Right before I finalised this review, EA sent me an email detailing a bunch of changes ahead of launch. In light of this I pushed my review back to have a look at the changes.

The list of fixes is quite long but two things that stood out were improved loading times and the fixing of many infinite loading screens. I can confirm that while load times are still somewhat slow (albeit on an old mechanical hard drive) they are improved and I haven’t experienced any more infinite load screens. Nice job, team.

However there is one related issue that might just end up being a quirk of the game, and that is load screens. There are far too many individual load screens in Anthem. Any time the game has to change where it is or what it’s doing, it needs to load itself again. Start mission, load mission, complete mission, load end-screen, load where you want to go, remember you have a bunch of new stuff to look at, load the Forge, look at guns, load Fort Tarsis, select mission, rinse and repeat. It’s agony.

But the one overarching problem with Anthem isn’t even to do with Anthem itself. Right now gamers are completely spoilt in terms of quality games. Want hectic first-person-shooter multiplayer? Battlefield or Call of Duty are there. Like a bit of Battle Royale? Apex Legends or Fortnite, step this way. A gripping single player experience? Metro Exodus (review coming soon). And that’s just off the top of my head, not including the zillions of older games that are worth replaying… like Mass Effect 2.
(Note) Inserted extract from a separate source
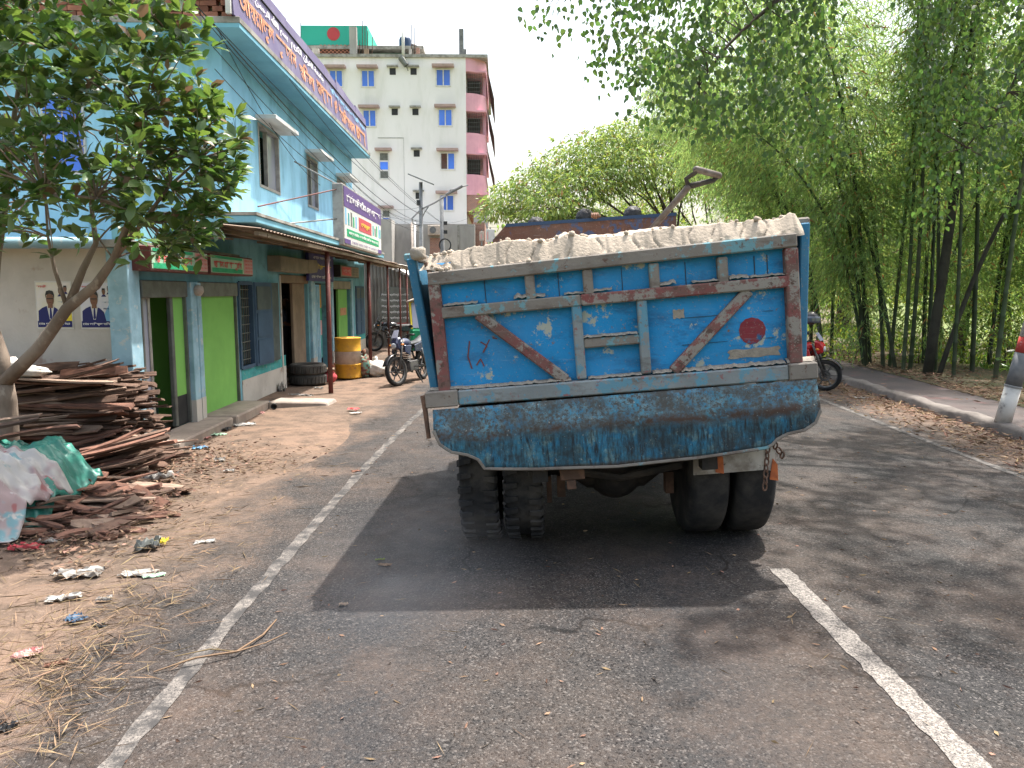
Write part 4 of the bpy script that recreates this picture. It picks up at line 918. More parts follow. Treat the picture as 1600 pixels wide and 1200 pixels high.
# ------------------------------------------------------------ people
def person(label, loc, rz, pose, hair='hair', shirt='shirt1', group=None, hand=None):
    t = thing('person', label, 'person', loc, rz, group)
    J = pose
    E = [('pelvis', 'belly'), ('belly', 'chest'), ('chest', 'neck'), ('neck', 'jaw'), ('jaw', 'head'), ('head', 'crown'), ('chest', 'shl'), ('shl', 'ell'), ('ell', 'wrl'), ('chest', 'shr'), ('shr', 'elr'), ('elr', 'wrr'), ('pelvis', 'hil'), ('hil', 'knl'), ('knl', 'anl'), ('anl', 'tol'), ('pelvis', 'hir'), ('hir', 'knr'), ('knr', 'anr'), ('anr', 'tor')]
    rr = dict(pelvis=.13, belly=.125, chest=.14, neck=.055, jaw=.07, head=.094, crown=.07, shl=.065, shr=.065, ell=.045, elr=.045, wrl=.03, wrr=.03, hil=.09, hir=.09, knl=.06, knr=.06, anl=.042, anr=.042, tol=.035, tor=.035)
    def skin(name, keys, edges, grow, m, par):
        idx = {k: i for i, k in enumerate(keys)}
        me = bpy.data.meshes.new(name); me.from_pydata([J[k] for k in keys], [(idx[a], idx[b]) for a, b in edges], []); me.materials.append(M[m])
        o = link(name, me, par); sm = o.modifiers.new('skin', 'SKIN'); sm.use_smooth_shade = True
        for k, i in idx.items():
            d = me.skin_vertices[0].data[i]; d.radius = (rr[k] + grow,) * 2; d.use_root = (i == 0)
        o.modifiers.new('sub', 'SUBSURF').levels = 2; o.modifiers['sub'].render_levels = 2; return o
    body = skin('body', list(rr), E, 0, 'skin', t)
    skin('shirt', ['belly', 'pelvis', 'chest', 'shl', 'shr', 'ell', 'elr'], [('belly', 'pelvis'), ('belly', 'chest'), ('chest', 'shl'), ('chest', 'shr'), ('shl', 'ell'), ('shr', 'elr')], .016, shirt, t)
    skin('trousers', ['pelvis', 'hil', 'hir', 'knl', 'knr', 'anl', 'anr'], [('pelvis', 'hil'), ('pelvis', 'hir'), ('hil', 'knl'), ('hir', 'knr'), ('knl', 'anl'), ('knr', 'anr')], .014, 'trouser', t)
    h = Vector(J['head'])
    def hf(d): return 1.0 + .06 * math.sin(d.x * 31 + d.y * 17) * math.sin(d.z * 23) + .04 * math.sin(d.x * 70) if not (d.y > .25 and d.z < .35) else .80
    MB().ell(h + Vector((0, -.015, .035)), (.098, .115, .105), 28, 18, fn=hf).build('hair', hair, t, smooth=True)
    for sx in (-1, 1):
        MB().ell(h + Vector((sx * .092, 0, -.01)), (.012, .022, .032), 8, 6).build('ear', 'skin', t, smooth=True)
        MB().ell(h + Vector((sx * .034, .085, .005)), (.014, .010, .008), 8, 6).build('eye', 'white', t, smooth=True)
    MB().ell(h + Vector((0, .1, -.025)), (.014, .02, .024), 8, 6).build('nose', 'skin', t, smooth=True)
    MB().ell(h + Vector((0, .085, -.065)), (.026, .012, .007), 8, 6).build('mouth', 'maroon', t, smooth=True)
    for s_, key, el in (('l', 'wrl', 'ell'), ('r', 'wrr', 'elr')):
        wv = Vector(J[key]); d = (wv - Vector(J[el])).normalized()
        side = Vector((1, 0, 0)); dn = Vector((0, 0, -1))
        if hand == s_:
            side = Vector((1, .0, 0.05)).normalized(); d = Vector((0, -1, .1)).normalized()
        g = MB(); g.ell(wv + d * .045, (.04, .045, .02), 10, 6); 
        for k, L in enumerate((.072, .085, .08, .062)):
            p0 = wv + d * .075 + side * (.03 - .02 * k); p1 = p0 + d * L * .45 + Vector((0, 0, .012)); p2 = p1 + d * L * .25 + dn * L * .3; p3 = p2 + dn * L * .4 - d * L * .1
            g.tube([p0, p1, p2, p3], [.0105, .0105, .0095, .008], 7)
        sg = 1 if s_ == 'r' else -1
        p0 = wv + d * .02 - side * .035 * sg; g.tube([p0, p0 - side * .025 * sg + d * .03, p0 - side * .02 * sg + d * .06 + dn * .02], [.013, .011, .009], 7)
        g.build('hand', 'skin', t, smooth=True)
    return t
def sitting(turn=0.0, reach=None):
    P = dict(pelvis=(0, 0, .12), belly=(0, 0, .30), chest=(0, .01, .52), neck=(0, .02, .66), jaw=(0, .045, .73), head=(0, .03, .81), crown=(0, .02, .88),
             shl=(-.19, .0, .56), shr=(.19, .0, .56), ell=(-.25, .12, .34), elr=(.25, .12, .34), wrl=(-.15, .32, .3), wrr=(.15, .32, .3),
             hil=(-.10, .05, .12), hir=(.10, .05, .12), knl=(-.13, .46, .16), knr=(.13, .46, .16), anl=(-.12, .5, -.26), anr=(.12, .5, -.26), tol=(-.12, .66, -.30), tor=(.12, .66, -.30))
    if reach: P['ell'] = (-.02 + .1, -.16, .62); P['shl'] = (-.12, -.04, .57); P['wrl'] = reach
    return P
person('black-haired person leftmost behind the rusty headboard, only hair showing', (.371, 8.55, 1.755), .1, sitting(), shirt='shirt2', group='people riding behind the headboard')
person('person behind the rusty headboard gripping its top edge with a hand', (.907, 8.56, 1.845), .0, sitting(reach=(.06, -.30, .835)), group='people riding behind the headboard', hand='l')
person('person nearest the shovel behind the headboard, dark hair just showing', (1.429, 8.55, 1.875), -.2, sitting(), shirt='shirt2', group='people riding behind the headboard')
stand = dict(pelvis=(0, 0, .92), belly=(0, 0, 1.08), chest=(0, 0, 1.3), neck=(0, .01, 1.46), jaw=(0, .035, 1.52), head=(0, .02, 1.6), crown=(0, .01, 1.66), shl=(-.19, 0, 1.36), shr=(.19, 0, 1.36), ell=(-.25, -.02, 1.1), elr=(.25, .05, 1.1), wrl=(-.22, .1, .9), wrr=(.16, .25, 1.05), hil=(-.1, 0, .9), hir=(.1, 0, .9), knl=(-.11, .03, .5), knr=(.11, .03, .5), anl=(-.11, 0, .08), anr=(.11, 0, .08), tol=(-.12, .15, .03), tor=(.12, .15, .03))
person('dim figure in a grey-blue shirt standing inside the brown doorway', (-4.72, 16.65, .12), rad(-80), stand)

# ------------------------------------------------------------ motorcycles (built along +x, front wheel at x = 1.28)
def bike(label, loc, rz, paint, lean=0.10, steer=0.25):
    t = thing('motorcycle', label, 'motorcycle', loc, rz, 'motorcycles parked along the roadside')
    t.rotation_euler = (lean, 0, rz)
    def wheel(x, par, st=0.0):
        Rz = Matrix.Translation((x, 0, .305)) @ Matrix.Rotation(st, 4, 'Z')
        g = MB(Rz); g.lathe([(.235, -.035), (.27, -.047), (.298, -.03), (.305, 0), (.298, .03), (.27, .047), (.235, .035)], axis=(0, 1, 0), n=28, cap=False)
        o = g.build('wheel', 'tyre', par, smooth=True)
        g = MB(Rz); g.lathe([(.237, -.03), (.215, -.02), (.215, .02), (.237, .03)], axis=(0, 1, 0), n=28, cap=False); g.lathe([(.0, -.05), (.045, -.05), (.045, .05), (0, .05)], axis=(0, 1, 0), n=12)
        for k in range(6): a = k * math.pi / 3; g.tube([(.04 * math.cos(a), 0, .04 * math.sin(a)), (.22 * math.cos(a), 0, .22 * math.sin(a))], .013, 6)
        g.lathe([(.07, -.045), (.11, -.045), (.11, -.041), (.07, -.041), (.07, -.045)], axis=(0, 1, 0), n=18, cap=False)
        g.build('rim', 'engine', o)
        return o
    wheel(0, t); wheel(1.28, t, steer)
    F = Matrix.Translation((1.28, 0, .305)) @ Matrix.Rotation(steer, 4, 'Z') @ Matrix.Translation((-1.28, 0, -.305))
    def Fm(): return MB(F)
    g = Fm()
    for sy in (-.085, .085): g.tube([(1.28, sy, .305), (1.13, sy, .72), (1.06, sy, .92)], [.026, .024, .02], 8)
    g.build('fork', 'engine', t, smooth=True)
    Fm().grid(lambda u, v: (1.28 + .335 * math.cos(.35 + 1.75 * u), -.06 + .12 * v, .305 + .335 * math.sin(.35 + 1.75 * u) + .015 * math.sin(v * math.pi)), 14, 4).build('front_mudguard', 'bikeblack', t, smooth=True, solid=.006)
    g = Fm(); g.tube([(1.02, -.36, .99), (1.06, -.22, 1.0), (1.08, -.08, .94), (1.08, .08, .94), (1.06, .22, 1.0), (1.02, .36, .99)], .012, 8)
    g.tube([(1.03, -.38, .99), (1.045, -.25, 1.0)], .02, 8).tube([(1.03, .38, .99), (1.045, .25, 1.0)], .02, 8); g.build('handlebar', 'black', t, smooth=True)
    for sy in (-1, 1):
        Fm().tube([(1.07, sy * .24, 1.0), (1.06, sy * .30, 1.12)], .006, 6).ell((1.055, sy * .33, 1.16), (.012, .06, .036), 10, 6).build('mirror', 'black', t, smooth=True)
        Fm().ell((1.17, sy * .16, .82), (.035, .035, .022), 8, 6).build('turn_signal', 'signal', t, smooth=True)
    Fm().prism([(1.12, -.10, .70), (1.25, -.08, .74), (1.27, -.085, .86), (1.20, -.10, .96), (1.08, -.09, .98)], (0, .18, 0)).build('headlight_cowl', paint, t, bevel=.03)
    Fm().ell((1.262, 0, .81), (.025, .07, .055), 12, 8).build('headlight', 'lens', t, smooth=True)
    Fm().prism([(1.20, -.09, .97), (1.22, .09, .97), (1.12, .07, 1.12), (1.11, -.07, 1.12)], (.006, 0, 0)).build('windshield', 'glass2', t)
    MB().ell((.78, 0, .82), (.25, .145, .125), 18, 12, fn=lambda d: 1 + .12 * max(0, d.x) * (1 if d.z > -.2 else .3)).build('fuel_tank', paint, t, smooth=True)
    for sy in (-1, 1):
        MB().prism([(.72, sy * .13, .78), (1.02, sy * .12, .80), (1.06, sy * .13, .66), (.88, sy * .15, .58)], (0, sy * .03, 0)).build('tank_shroud', paint, t, bevel=.01)
        MB().prism([(.22, sy * .10, .62), (.55, sy * .12, .64), (.52, sy * .12, .78), (-.15, sy * .08, .86), (-.2, sy * .08, .80)], (0, sy * .03, 0)).build('side_panel', paint, t, bevel=.012)
        MB().tube([(.62, sy * .12, .34), (.62, sy * .24, .33)], .014, 6).build('foot_peg', 'black', t)
    g = MB(); g.grid(lambda u, v: (-.22 + .86 * u, (-.125 + .25 * v) * (.75 + .3 * u), .80 + .05 * math.sin(v * math.pi) + (.10 * max(0, .45 - u) / .45) - .02 * u), 16, 8).build('seat', 'black', t, smooth=True, solid=.05)
    MB().tube([(-.38, -.1, .86), (-.1, -.13, .85)], .013, 6).tube([(-.38, .1, .86), (-.1, .13, .85)], .013, 6).tube([(-.38, -.1, .86), (-.38, .1, .86)], .013, 6).build('grab_rail', 'chrome', t, smooth=True)
    g = MB(); g.bx(.42, .82, -.12, .12, .25, .46)
    for k in range(5): g.bx(.70 - .02 * k, .90 - .02 * k, -.10, .10, .46 + .035 * k, .482 + .035 * k)
    g.build('engine', 'engine', t, bevel=.012)
    MB().tube([(1.02, 0, .86), (.92, 0, .55), (.86, 0, .30), (.5, 0, .22)], .02, 8).tube([(1.02, 0, .86), (.55, 0, .72), (-.2, 0, .74)], .02, 8).tube([(.5, 0, .3), (.0, .09, .305)], .02, 8).tube([(.5, 0, .3), (.0, -.09, .305)], .02, 8).build('frame', 'black', t, smooth=True)
    for sy in (-1, 1): MB().tube([(.02, sy * .11, .33), (.15, sy * .12, .68)], .026, 8).build('shock_absorber', 'chrome', t, smooth=True)
    MB().tube([(.85, -.1, .4), (.9, -.13, .25), (.6, -.15, .2), (.2, -.17, .28), (-.25, -.17, .38)], [.02, .02, .022, .05, .045], 10).build('exhaust', 'chrome', t, smooth=True)
    MB().grid(lambda u, v: (-.03 + .345 * math.cos(1.3 + 1.6 * u), -.07 + .14 * v, .36 + .36 * math.sin(1.3 + 1.6 * u)), 10, 2).build('rear_mudguard', 'black', t, smooth=True, solid=.006)
    MB().bx(-.345, -.335, -.09, .09, .46, .60).build('number_plate', 'white', t); MB().ell((-.33, 0, .72), (.03, .07, .04), 10, 6).build('tail_light', 'polered', t, smooth=True)
    MB().tube([(.55, .1, .28), (.6, .26, -.02 - .03)], .012, 6).build('side_stand', 'black', t)
    return t
def bike_at(label, front, back, paint, lean=.12, steer=.25):
    f = Vector(front); b = Vector(back); d = f - b; return bike(label, (b.x, b.y, b.z), math.atan2(d.y, d.x), paint, lean, steer)
bike_at('dark blue motorcycle on its stand facing the camera, nearest the shops', (-2.10, 15.35, 0.0), (-1.72, 16.58, 0.0), 'bikeblue', .12, -.3)
bike_at('black motorcycle parked side-on before the grey tin shed', (-4.05, 24.35, 0), (-2.80, 24.65, 0), 'bikeblack', .1, .1)
bike_at('motorcycle with a white number plate half hidden behind the dark blue one', (-1.45, 19.2, 0), (-1.55, 17.92, 0), 'bikeblack', .1, .0)
rbk = bike_at('red motorcycle at the right kerb, front wheel showing past the truck', (6.18, 14.55, .0), (5.35, 15.5, .0), 'bikered', .08, .2)
hm = thing('helmet', 'black helmet hung on the handlebar of the red motorcycle', 'helmet', (5.95, 14.75, 1.22))
def hel(d): return 1 if d.z > -.55 else .8
MB().ell((0, 0, .15), (.15, .17, .15), 18, 12, fn=hel).build('shell', 'bikeblack', hm, smooth=True)
MB().grid(lambda u, v: (.165 * math.sin((u - .5) * 2.2), -.185 * math.cos((u - .5) * 2.2), .08 + .12 * v), 12, 3).build('visor', 'glass', hm, smooth=True, solid=.004)
MB().tube([(-.1, 0, .05), (-.06, .05, -.12), (.02, .03, -.2)], .012, 6).build('strap', 'black', hm)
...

Right now, the biggest enemy of a game is time. There are only so many hours a day we have to actually play these games, so any new release has to be nothing short of amazing to win those hours. For me, Apex Legends is the player to beat. It’s another EA title, so good job EA, and it’s brilliant. Do I have time for a gorgeous, yet flawed sci-fi shooter? I don’t know. On one hand, yes. I love the premise, the flight and the Javelins are awesome, and I’m very excited to see what’s coming up. But I’m less inclined knowing my friends are all playing other games, and social gaming is such a big part of Anthem – and probably what will be its downfall.